How are templates arguments resolved/deduced?

Question

While learning and experimenting with templates, I came across something I could not grasp fully.

class sample
{
    public:
        sample(int a = 0) {}
};

template <typename T1,typename T2>
void add(T1 a) // Replace T1 with T2 resolves compilation error.
{}

int main()
{
    add<sample>(3); 
    return 0;
}

The above code results in compilation error (both 03 and c++0x). But when I change the argument type of add from T1 to T2, it is ok.
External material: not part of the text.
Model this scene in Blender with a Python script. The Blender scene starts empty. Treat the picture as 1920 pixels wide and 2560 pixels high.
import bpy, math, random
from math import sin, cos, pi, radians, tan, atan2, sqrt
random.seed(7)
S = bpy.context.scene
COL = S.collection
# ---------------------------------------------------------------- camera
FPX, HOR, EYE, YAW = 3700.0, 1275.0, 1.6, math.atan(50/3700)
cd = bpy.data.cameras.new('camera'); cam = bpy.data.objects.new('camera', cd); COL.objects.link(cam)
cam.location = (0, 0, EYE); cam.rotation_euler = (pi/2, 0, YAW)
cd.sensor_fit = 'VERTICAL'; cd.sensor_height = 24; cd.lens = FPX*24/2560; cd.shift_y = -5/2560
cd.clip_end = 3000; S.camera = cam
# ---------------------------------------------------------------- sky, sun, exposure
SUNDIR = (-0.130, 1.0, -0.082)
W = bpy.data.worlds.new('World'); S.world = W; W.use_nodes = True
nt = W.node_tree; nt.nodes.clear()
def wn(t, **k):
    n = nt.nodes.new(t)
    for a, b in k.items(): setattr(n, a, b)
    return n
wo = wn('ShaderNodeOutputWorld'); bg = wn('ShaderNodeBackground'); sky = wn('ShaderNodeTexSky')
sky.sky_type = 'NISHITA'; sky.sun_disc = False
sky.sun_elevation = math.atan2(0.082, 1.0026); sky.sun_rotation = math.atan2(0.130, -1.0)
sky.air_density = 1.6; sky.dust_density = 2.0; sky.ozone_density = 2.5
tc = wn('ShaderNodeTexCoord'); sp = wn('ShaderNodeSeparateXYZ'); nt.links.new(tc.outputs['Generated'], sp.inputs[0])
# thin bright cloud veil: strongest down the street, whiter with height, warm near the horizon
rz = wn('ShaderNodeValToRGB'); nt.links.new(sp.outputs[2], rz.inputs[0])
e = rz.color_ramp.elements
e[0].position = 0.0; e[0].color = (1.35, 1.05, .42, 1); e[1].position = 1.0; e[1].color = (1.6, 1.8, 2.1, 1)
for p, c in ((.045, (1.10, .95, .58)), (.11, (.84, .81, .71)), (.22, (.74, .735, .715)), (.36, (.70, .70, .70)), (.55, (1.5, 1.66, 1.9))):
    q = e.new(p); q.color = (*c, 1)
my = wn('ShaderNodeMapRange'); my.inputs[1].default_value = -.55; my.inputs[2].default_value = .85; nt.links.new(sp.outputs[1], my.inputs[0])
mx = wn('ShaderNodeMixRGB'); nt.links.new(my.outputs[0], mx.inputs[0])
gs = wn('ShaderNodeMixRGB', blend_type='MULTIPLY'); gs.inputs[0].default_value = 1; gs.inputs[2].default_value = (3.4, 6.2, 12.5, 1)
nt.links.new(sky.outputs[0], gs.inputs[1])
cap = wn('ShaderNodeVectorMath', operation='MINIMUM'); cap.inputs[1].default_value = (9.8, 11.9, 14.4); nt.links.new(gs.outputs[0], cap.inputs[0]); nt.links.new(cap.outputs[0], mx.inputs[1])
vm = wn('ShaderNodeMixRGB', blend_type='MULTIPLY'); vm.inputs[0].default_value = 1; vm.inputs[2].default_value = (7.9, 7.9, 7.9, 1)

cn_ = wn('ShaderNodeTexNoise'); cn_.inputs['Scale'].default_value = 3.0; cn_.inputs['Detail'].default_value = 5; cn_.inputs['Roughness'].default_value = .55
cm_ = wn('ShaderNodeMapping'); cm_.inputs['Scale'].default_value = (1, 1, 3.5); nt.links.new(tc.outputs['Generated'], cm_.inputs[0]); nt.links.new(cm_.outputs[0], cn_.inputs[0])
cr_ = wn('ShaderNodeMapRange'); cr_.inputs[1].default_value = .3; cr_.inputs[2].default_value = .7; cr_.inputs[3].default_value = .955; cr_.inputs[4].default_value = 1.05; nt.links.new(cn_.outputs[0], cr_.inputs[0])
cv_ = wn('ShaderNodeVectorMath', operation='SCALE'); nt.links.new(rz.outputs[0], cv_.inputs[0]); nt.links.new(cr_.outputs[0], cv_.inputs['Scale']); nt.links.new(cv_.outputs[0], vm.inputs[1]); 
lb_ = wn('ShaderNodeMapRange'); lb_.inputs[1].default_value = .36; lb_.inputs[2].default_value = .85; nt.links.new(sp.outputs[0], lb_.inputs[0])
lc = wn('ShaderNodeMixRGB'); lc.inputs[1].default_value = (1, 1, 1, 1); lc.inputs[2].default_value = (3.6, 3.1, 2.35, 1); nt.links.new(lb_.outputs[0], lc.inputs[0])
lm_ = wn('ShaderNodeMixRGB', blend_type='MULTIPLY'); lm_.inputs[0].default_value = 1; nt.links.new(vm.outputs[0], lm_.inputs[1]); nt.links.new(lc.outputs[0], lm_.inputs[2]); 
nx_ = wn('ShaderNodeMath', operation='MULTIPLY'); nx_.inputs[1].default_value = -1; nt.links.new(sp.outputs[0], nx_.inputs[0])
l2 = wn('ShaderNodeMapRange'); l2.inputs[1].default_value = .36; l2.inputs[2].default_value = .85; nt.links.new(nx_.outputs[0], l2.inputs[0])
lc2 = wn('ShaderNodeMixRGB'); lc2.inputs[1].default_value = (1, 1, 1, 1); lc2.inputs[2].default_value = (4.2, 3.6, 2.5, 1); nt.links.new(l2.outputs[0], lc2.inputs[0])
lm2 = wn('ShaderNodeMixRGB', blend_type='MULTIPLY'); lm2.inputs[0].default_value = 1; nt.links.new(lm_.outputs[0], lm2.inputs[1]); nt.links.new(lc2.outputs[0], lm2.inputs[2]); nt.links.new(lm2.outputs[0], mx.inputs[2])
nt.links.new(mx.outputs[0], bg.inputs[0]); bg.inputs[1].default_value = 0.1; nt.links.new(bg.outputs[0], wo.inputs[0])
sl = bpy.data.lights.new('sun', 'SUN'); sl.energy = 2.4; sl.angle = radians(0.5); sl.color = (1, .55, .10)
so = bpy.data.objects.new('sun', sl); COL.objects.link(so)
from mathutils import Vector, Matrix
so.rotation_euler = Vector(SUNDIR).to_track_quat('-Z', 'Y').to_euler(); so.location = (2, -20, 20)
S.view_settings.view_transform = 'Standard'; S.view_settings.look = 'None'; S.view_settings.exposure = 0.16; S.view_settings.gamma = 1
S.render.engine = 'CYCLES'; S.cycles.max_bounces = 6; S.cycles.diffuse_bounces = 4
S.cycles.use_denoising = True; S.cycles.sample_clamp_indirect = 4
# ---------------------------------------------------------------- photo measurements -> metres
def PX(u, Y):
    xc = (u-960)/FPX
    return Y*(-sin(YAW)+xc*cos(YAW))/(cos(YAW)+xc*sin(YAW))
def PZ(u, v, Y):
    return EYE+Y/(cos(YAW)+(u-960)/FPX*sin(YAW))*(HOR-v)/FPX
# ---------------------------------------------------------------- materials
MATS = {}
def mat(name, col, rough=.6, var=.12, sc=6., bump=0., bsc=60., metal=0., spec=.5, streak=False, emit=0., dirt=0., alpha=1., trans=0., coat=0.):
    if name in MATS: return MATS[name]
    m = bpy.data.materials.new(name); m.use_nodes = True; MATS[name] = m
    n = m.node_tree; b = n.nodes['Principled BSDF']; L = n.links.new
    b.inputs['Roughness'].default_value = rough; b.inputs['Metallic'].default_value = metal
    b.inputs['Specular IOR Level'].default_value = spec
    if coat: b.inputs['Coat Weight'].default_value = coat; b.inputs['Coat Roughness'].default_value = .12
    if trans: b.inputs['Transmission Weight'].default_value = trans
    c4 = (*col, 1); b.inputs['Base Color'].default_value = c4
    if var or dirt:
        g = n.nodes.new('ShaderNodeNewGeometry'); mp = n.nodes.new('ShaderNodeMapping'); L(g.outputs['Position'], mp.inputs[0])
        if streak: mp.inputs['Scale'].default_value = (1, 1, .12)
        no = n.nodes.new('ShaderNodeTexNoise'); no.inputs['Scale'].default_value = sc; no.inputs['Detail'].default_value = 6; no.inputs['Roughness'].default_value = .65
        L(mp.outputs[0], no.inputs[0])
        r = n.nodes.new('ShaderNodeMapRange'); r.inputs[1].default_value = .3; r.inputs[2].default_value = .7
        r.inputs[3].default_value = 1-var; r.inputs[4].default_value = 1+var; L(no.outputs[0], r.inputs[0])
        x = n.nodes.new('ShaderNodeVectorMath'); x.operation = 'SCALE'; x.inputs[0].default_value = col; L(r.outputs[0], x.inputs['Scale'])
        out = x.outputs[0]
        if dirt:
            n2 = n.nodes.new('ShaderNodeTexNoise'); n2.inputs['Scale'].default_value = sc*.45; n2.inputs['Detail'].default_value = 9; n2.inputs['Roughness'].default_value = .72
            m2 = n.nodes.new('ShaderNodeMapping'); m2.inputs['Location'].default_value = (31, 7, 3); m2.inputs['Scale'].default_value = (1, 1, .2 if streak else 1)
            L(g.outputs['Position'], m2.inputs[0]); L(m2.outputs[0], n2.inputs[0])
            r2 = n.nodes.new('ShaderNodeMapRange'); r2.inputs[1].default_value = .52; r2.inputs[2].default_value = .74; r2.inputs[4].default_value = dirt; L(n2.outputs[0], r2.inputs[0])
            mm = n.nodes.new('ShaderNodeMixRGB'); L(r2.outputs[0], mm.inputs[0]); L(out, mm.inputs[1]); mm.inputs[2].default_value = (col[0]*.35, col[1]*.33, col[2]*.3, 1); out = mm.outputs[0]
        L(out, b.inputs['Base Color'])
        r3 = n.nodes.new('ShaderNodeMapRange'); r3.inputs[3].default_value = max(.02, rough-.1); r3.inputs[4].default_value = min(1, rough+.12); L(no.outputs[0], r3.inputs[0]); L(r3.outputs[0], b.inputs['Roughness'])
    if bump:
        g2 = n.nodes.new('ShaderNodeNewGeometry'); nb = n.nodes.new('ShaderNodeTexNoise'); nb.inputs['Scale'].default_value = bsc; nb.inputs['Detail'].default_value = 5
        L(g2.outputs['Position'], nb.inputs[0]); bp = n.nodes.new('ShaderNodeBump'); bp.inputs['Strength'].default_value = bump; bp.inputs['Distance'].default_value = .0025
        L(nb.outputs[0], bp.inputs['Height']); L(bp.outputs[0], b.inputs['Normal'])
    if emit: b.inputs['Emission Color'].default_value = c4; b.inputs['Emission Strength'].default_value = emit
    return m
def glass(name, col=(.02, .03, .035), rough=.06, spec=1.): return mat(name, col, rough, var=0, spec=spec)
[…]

With nm, the prototype created is add(sample,int) [T1 = sample, T2 = int]. Why does the compilation fail with T1 as the argument type but not T2?

Answer 1

There are two way to specify template arguments: explicitly or implicitly.

This would be explicit:

template<typename T>
void do_something(T value) {};

do_something<float>(6);  // T is float

This would be implicit:

int x;

do_something(x);  // since first argument is T and x is int, T is int

In your case:

template <typename T1,typename T2> void add(T1 a);
add<sample>(3);  // T1 is explcitly sample, T2 is unknown

Case 2:

template <typename T1,typename T2> void add(T2 a);
add<sample>(3);  // T1 is explcitly sample, T2 is implicitly int

Answer 2

This is because the sample class can be implicitly created from an int. And thus, when you specify <sample> as a type argument, the int matches the first parameter, of type <sample>, implicitly, but T2 is then undefined as it can't be deduced to any type.

This doesn't happen in the second case, because then you specify partially the types: <sample> specifies the type of T1, and an int can then be deduced for T2, and the template types are all deduced. Even if all the types aren't used, this is fine.